This is really what big corporations are all about: giving guys — usually taller-than-average guys — loaders to play with during their workday. One per corporation! Up until the state change that I referred to above, a business is in business to do business: to make things, sell things, ship things, and even to take things apart. After the state change, a corporation continues in all those endeavors while saddled with an Executive Suite that plays polo with company assets. The object of the game is not to do business but to increase market share — which only looks like doing business.

If you’re in the mood for a more amusing rant, here’s Jason Kottke on subway etiquette. I second all his motions.

§ Tierce. As indeed it once was, and as indeed it no longer is. Managing editors who wonder about declining circulation may fasten their attention on the irritating bit of prudery that “prevents” the newspaper from quoting, say, the Vice President of the United States of America on the Senate floor. What young person wouldn’t wonder about the Times’s intended demographic, before giving the paper a pass.

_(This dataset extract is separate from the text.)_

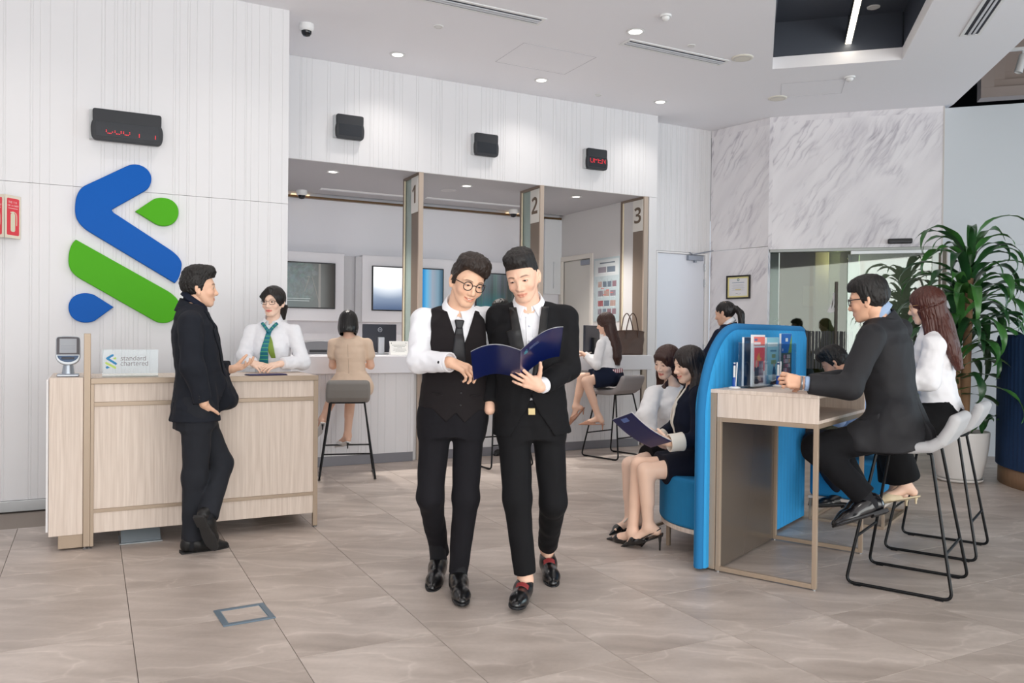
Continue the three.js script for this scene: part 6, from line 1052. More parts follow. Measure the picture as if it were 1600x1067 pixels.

At first, I wondered if Mr Haberman were aiming his column at the editors. Silly me! Without the prohibition, he would have had to find something else to write about. Pointing to the epithet that he couldn’t use used up a good fifteen percent of his space. You might say that the Times wrote his column for him.

§ Nones. What a lovely day it would be to stay in and read! But I’ve been out in it all day, getting soaked, drying off, and getting soaked again. The rain isn’t heavy, but it’s persistent — and it’s wet. (That’s to say that it’s not drizzle.)

At this time of year, though, rain makes New York look terrific — dreamy and romantic and just a little bit melancholy. I’m going to put on Bach’s b-minor Mass, which probably sounds depressing, if you don’t know the music. There is something about the combination of this work, spring weather and wet, reflective pavement that takes me back to being fifteen faster than any pop song. When I was fifteen, I wanted to grow up to live in a movie by Ingmar Bergman — an ambition that I would not relinquish until I actually saw one.

Just last Sunday, a sunny day if a slightly cool one, Kathleen and I took a cab straight down Second Avenue to Houston Street, getting out a block or so away from that intersection. Today, standing on the opposite side of Houston, I peered up into Second Avenue; I’d never realized how the avenue bends slightly just before it melts away into lower Manhattan’s great crosstown artery. Without expected to see it, I glimpsed the very top of the Empire State Building, half-invisible in the cloudy weather. Well, the very top of what hadn’t completely slipped into the ceiling. From mid-Manhattan down to City Hall, the Empire State Building is Manhattan’s Mount Fuji, popping into view when one least expects it.